Aug 30, 2009

Withering Rose: Inspiration: Richmond Palace Research

There is next to nothing available online about what Richmond Palace might of looked liked inside. Luckily I did fall upon an interview with Director Tom Hooper, in which he talks about recreating Whitehall Palace for the HBO movie Elizabeth 1. You can read the entire article here.

Tom Hooper: I was very excited to recreate Whitehall as accurately as possibly because when I began working on the films I turned up through research some great old maps of Whitehall, and drawings and sketches relating to that period. And I began to ask myself why don't we just build exactly what we see here? What would be the reason to invent something, and wouldn't it unlock secrets and truths about Elizabeth if we did get it absolutely right?

And it was very exciting because the set designer Eve Stewart absolutely embraced this concept and we embarked on a very ambitious project of a very faithful recreation of the Palace of Whitehall on really quite an immense scale.

And I think one of the things we unlocked through that is this sort of realist truth of her surroundings was what I'd call the hierarchy of space in her palace. In studying the layout of Whitehall, which is the main London palace, we realized that the way space was arranged was all about what level of privileged access you had to the Queen. And so we built a continuous interior set that allowed me to show the way space was charged with hierarchy.

As you come into the palace you go through a public area, which pretty much anyone can gain access to. And then you come across a guarded entrance to the presence chamber which is the big yellow room with the famous hallway painting of Henry VIII above Elizabeth's throne. And the presence chamber was sort of like the first level of access to the Queen; this is where she would meet dignitaries and ambassadors, where she would be consulted about petitions from commoners, so it wasn't public, it was controlled but when she was there she was always on show. It wasn't a very intimate circle.

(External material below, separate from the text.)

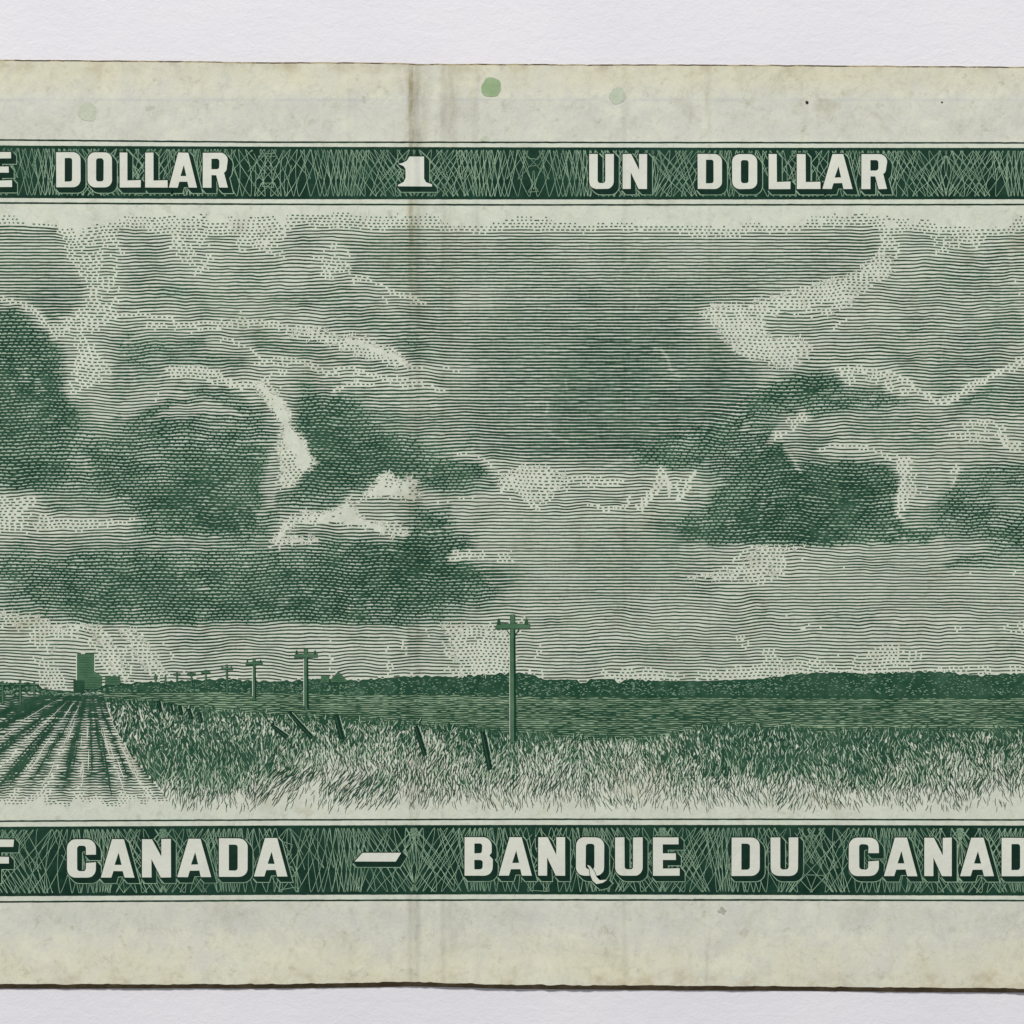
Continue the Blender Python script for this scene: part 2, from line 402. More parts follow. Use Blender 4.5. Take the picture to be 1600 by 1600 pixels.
# --- letters
def arc(cx, cy, rx, ry, a0, a1, k=7):
    return [(cx + rx * math.cos(math.radians(a0 + (a1 - a0) * q / (k - 1))), cy + ry * math.sin(math.radians(a0 + (a1 - a0) * q / (k - 1)))) for q in range(k)]
def rr(x0, y0, x1, y1, tl, tr, br, bl):
    p = []
    p += arc(x0 + tl, y0 + tl, tl, tl, 180, 270) if tl else [(x0, y0)]
    p += arc(x1 - tr, y0 + tr, tr, tr, 270, 360) if tr else [(x1, y0)]
    p += arc(x1 - br, y1 - br, br, br, 0, 90) if br else [(x1, y1)]
    p += arc(x0 + bl, y1 - bl, bl, bl, 90, 180) if bl else [(x0, y1)]
    return p
def glyph(c, w, h):
    v = 0.345 * w if c not in 'LEF' else 0.37 * w; t_ = 0.17 * h; R = 0.30 * w; r = 0.10 * w
    if c == 'D': return rr(0, 0, w, h, 0, R, R, 0), [rr(v, t_ * .95, w - v, h - t_ * .95, 0, r, r, 0)]
    if c == 'O': return rr(0, 0, w, h, R, R, R, R), [rr(v, t_, w - v, h - t_, r, r, r, r)]
    if c == 'Q': return rr(0, 0, w, h, R, R, R, R), [rr(v, t_, w - v, h - t_, r, r, r, r)]
    if c == 'L': return [(0, 0), (v, 0), (v, h - t_ * 1.15), (w, h - t_ * 1.25), (w, h), (0, h)], []
    if c == 'E': return [(0, 0), (w * .96, 0), (w * .96, t_ * 1.05), (v, t_ * 1.05), (v, h * .415), (w * .86, h * .415), (w * .86, h * .585), (v, h * .585), (v, h - t_ * 1.1), (w, h - t_ * 1.15), (w, h), (0, h)], []
    if c == 'F': return [(0, 0), (w, 0), (w - 1, t_ * 1.15), (v, t_ * 1.15), (v, h * .45), (w * .82, h * .45), (w * .82, h * .63), (v, h * .63), (v, h), (0, h)], []
    if c == 'A': return [(w * .33, 0), (w * .69, 0), (w, h), (w * .70, h), (w * .655, h * .83), (w * .37, h * .83), (w * .31, h), (0, h)], [[(w * .53, h * .35), (w * .62, h * .67), (w * .41, h * .67)]]
    if c == 'R':
        o = [(0, 0)] + arc(w - R, R, R, R, 270, 360) + arc(w * .96 - R * .8, h * .60 - R * .8, R * .8, R * .8, 0, 60) + [(w * .86, h * .60), (w, h), (w * .66, h), (w * .54, h * .64), (v, h * .64), (v, h), (0, h)]
        return o, [rr(v, t_, w * .66, h * .47, 0, r, r, 0)]
    if c == 'B':
        o = [(0, 0)] + arc(w * .96 - R, R, R, R, 270, 360) + [(w * .96, h * .40), (w * .88, h * .48), (w, h * .58)] + arc(w - R, h - R, R, R, 0, 90) + [(0, h)]
        return o, [rr(v, t_ * .95, w * .62, h * .42, 0, r, r, 0), rr(v, h * .59, w * .64, h - t_ * .95, 0, r, r, 0)]
    if c == 'U': return [(0, 0), (v, 0)] + [(v, h - t_ - r)] + arc(v + r, h - t_ - r, r, r, 180, 90) + arc(w - v - r, h - t_ - r, r, r, 90, 0) + [(w - v, 0), (w, 0)] + arc(w - R, h - R, R, R, 0, 90) + arc(R, h - R, R, R, 90, 180), []
    if c == 'N': return [(0, 0), (w * .35, 0), (w * .67, h * .46), (w * .67, 0), (w, 0), (w, h), (w * .65, h), (w * .33, h * .52), (w * .33, h), (0, h)], []
    if c == 'K': return [(0, 0), (v, 0), (v, h * .38), (w * .64, 0), (w, 0), (w * .66, h * .45), (w, h), (w * .65, h), (v, h * .58), (v, h), (0, h)], []
    if c == 'C':
        o = arc(R, R, R, R, 180, 270) + arc(w - R, R, R, R, 270, 360) + [(w, h * .40), (w - v * 1.0, h * .40), (w - v * 1.0, t_ + r)] + arc(w - v - r, t_ + r, r, r, 0, -90) + arc(v + r, t_ + r, r, r, 270, 180) + arc(v + r, h - t_ - r, r, r, 180, 90) + arc(w - v - r, h - t_ - r, r, r, 90, 0) + [(w - v, h * .62), (w, h * .60)] + arc(w - R, h - R, R, R, 0, 90) + arc(R, h - R, R, R, 90, 180)
        return o, []
    if c == '1':
        return [(w * .33, 0), (w * .77, 0), (w * .77, h * .74), (w * .83, h * .86), (w, h * .93), (w, h), (0, h), (0, h * .95), (w * .16, h * .85), (w * .22, h * .72), (w * .22, h * .42), (w * .16, h * .32), (0, h * .25), (w * .14, h * .21), (w * .27, h * .13)], []
    if c == '-': return [(w * .17, 0), (w, 0), (w * .88, h), (0, h)], []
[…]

Then as you passed through the doors of the presence chamber, you come into the privy gallery which is a long gallery with rooms off and this is her privy or private space. This is a space which really only her ladies in waiting, her lovers, and her privy counselors have access to, and we're very careful in the film to never show anyone other than those characters in this space.

And off the privy gallery, you have the privy chamber which is a meeting room a bit like the presence chamber but much smaller, much more intimate. And this is where she receives only her most intimate circle. And then you have this whole suite of rooms leading up to her bedchambers: her music room, her study, the bathing chamber which is where she bathed and her bedroom. And obviously no one of her counselors would go to any of her bedrooms. The only males who have access to her bedroom suite were Essex and Leicester.

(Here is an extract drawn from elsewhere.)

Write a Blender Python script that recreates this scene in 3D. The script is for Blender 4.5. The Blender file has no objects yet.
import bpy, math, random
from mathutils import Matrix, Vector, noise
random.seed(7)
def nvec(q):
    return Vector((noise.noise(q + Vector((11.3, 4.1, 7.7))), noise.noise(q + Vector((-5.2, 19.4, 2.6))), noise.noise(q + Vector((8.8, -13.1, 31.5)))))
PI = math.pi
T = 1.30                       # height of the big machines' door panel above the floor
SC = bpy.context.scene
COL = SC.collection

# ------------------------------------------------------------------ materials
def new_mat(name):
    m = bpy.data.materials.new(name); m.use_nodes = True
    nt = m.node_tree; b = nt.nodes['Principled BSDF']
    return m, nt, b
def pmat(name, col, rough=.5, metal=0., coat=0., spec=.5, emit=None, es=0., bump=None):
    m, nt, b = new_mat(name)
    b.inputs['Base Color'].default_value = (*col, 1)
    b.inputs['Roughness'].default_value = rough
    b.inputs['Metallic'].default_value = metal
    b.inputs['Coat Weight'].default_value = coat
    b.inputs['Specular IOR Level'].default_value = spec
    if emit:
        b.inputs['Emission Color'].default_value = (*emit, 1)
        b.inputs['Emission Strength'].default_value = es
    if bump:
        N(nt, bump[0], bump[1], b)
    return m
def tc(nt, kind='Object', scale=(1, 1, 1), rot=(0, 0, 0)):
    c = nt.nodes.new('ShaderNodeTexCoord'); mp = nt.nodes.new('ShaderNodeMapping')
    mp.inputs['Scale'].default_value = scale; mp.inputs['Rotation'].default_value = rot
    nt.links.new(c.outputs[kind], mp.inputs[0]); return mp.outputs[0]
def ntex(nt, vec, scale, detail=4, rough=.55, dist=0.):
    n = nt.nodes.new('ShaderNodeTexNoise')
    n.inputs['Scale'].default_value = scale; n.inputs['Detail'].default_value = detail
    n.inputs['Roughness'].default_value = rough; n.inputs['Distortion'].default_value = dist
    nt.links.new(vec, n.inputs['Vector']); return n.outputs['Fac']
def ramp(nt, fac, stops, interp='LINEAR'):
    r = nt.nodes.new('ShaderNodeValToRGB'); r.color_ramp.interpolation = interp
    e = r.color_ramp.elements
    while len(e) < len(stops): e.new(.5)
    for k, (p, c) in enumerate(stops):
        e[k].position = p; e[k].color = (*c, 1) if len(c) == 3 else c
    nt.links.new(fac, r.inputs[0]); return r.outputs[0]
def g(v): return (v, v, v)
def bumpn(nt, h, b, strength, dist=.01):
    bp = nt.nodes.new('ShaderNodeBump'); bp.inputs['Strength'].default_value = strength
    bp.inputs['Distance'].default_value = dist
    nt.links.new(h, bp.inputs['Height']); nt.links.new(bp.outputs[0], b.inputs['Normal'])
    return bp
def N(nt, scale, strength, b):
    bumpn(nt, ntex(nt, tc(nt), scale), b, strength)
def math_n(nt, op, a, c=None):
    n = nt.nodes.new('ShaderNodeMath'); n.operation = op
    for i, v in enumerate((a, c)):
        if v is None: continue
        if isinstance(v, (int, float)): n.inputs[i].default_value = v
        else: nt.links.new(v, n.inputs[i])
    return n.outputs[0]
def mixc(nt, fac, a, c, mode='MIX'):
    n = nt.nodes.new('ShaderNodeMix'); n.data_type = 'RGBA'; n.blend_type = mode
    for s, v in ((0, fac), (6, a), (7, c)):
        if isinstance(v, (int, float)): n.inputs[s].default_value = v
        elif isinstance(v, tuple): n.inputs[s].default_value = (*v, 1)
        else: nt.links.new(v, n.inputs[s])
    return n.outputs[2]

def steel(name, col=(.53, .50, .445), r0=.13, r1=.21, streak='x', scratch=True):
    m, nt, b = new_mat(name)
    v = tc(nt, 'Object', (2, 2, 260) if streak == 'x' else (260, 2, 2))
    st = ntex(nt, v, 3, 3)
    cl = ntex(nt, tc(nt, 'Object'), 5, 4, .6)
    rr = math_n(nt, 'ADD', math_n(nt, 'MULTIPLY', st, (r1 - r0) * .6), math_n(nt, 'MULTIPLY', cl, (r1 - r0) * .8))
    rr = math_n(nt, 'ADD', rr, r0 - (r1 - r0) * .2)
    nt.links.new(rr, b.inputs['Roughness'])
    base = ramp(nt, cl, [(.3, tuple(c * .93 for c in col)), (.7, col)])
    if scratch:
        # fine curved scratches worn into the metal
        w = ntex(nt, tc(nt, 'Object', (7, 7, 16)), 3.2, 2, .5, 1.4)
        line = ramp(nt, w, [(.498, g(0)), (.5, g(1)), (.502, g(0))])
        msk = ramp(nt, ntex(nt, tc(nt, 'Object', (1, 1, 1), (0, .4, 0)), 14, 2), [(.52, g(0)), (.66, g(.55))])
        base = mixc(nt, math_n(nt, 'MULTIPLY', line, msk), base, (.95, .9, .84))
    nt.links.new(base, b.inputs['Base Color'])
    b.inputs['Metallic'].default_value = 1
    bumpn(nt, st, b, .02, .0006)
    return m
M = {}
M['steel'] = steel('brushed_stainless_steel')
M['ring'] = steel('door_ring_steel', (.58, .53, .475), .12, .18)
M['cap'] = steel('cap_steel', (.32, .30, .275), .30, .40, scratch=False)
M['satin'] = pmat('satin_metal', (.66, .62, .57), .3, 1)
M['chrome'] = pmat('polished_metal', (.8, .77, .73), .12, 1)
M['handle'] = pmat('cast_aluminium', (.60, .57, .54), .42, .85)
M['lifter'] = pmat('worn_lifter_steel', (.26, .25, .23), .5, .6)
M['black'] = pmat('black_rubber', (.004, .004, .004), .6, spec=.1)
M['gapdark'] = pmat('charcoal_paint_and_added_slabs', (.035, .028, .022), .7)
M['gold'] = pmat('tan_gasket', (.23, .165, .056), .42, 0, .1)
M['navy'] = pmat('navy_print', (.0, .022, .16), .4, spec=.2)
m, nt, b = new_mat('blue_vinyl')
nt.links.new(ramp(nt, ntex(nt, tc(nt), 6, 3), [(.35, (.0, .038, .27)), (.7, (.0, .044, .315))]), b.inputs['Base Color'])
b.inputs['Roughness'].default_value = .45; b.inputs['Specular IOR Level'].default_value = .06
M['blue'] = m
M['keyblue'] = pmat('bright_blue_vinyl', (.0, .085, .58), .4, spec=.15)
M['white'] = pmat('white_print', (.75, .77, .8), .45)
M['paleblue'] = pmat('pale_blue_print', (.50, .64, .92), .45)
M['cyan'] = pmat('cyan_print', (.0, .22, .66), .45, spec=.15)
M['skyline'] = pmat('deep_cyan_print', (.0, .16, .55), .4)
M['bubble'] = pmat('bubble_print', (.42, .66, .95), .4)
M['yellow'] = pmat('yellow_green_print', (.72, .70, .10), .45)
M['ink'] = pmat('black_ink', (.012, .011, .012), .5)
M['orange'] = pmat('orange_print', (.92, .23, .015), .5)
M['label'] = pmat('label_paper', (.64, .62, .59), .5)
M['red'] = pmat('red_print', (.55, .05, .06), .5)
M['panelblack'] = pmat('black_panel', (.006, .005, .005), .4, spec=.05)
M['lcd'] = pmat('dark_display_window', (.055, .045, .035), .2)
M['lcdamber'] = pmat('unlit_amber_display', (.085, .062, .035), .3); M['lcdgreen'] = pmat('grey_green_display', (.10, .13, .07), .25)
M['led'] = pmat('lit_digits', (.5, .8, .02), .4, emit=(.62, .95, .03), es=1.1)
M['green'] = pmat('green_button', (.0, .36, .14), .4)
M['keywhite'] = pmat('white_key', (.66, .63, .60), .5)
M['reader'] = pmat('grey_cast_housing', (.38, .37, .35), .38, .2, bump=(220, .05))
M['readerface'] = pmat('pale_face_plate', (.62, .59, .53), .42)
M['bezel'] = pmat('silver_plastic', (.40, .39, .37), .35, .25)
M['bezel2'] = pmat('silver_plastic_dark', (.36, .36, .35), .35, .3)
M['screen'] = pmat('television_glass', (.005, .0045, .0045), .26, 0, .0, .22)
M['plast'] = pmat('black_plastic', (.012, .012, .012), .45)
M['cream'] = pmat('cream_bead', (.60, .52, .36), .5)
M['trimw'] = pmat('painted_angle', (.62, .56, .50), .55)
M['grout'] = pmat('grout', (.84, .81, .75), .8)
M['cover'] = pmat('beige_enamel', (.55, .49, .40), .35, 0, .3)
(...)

And the more time I spent studying the period, the more I realized was that the arrangement of the space was absolutely key to understanding the monarchy and by defining what rooms you got access to, it defined your status.



And so I was very interested in connecting all this up and making a coherent presentation of the world. And out of this came a desire to use the steady camera extensively in the film because it seemed to demonstrate that this tension in space required the camera to be able to fluidly travel with Elizabeth through any room she might wander. So we could connect up these rooms because obviously if you keep filming one room and a character walks out and you cut and pick up in another room, you don't understand the relationships. And there were some wonderful shots where the steady cam shows the way the parts connect together.

So really what was driving me was to create a tremendously strong sense of geography, that every door led somewhere, to create a sense for the audience of a virtual reality tour through the past rather than a sort of pantomimic version of the past where famous actresses dressed up in costumes and you don't for a moment think you're back in that reality. And I felt capturing the physical space accurately was tremendously important.

And also I wanted to rather than visualize the world through the prism of the threat that faced her, I wanted to show the world that she was fighting to protect. In other words, a world of tremendous finery and beauty that came out of her tremendous wealth. And this was the lifestyle that she was aiming to protect through dealing with the threats that faced her. And it was a world of tremendous beauty.

What's interesting is there's not a lot of squalid London in the two films. And that was a conscious decision because I think she did everything in her power to avoid them. She wanted to live in a world of color and beauty and the finest things in life.

HBO: You used computer generated imaging to recreate several sets. Tell us about that process.

Tom Hooper: We made extensive use of CGI. And the shot I'm most proud of is when we go into the River Thames and we see London laid out before us. That shot was literally the grassy banks of a Lithuanian lake. There was not a single building there, and we created the whole of that view through computers. So CGI was also a very exciting way of realizing that world.

It's also incredibly exciting as a Londoner to be able to say, well what did London really look like, and let's create some wide shots where we really see London in the 1580s as it looked then. And what's so exciting for me as a filmmaker about the use of CGI in this film was the chance to go back into the past, and finally properly show people what London really looked like back then. For me, that was tremendously exciting.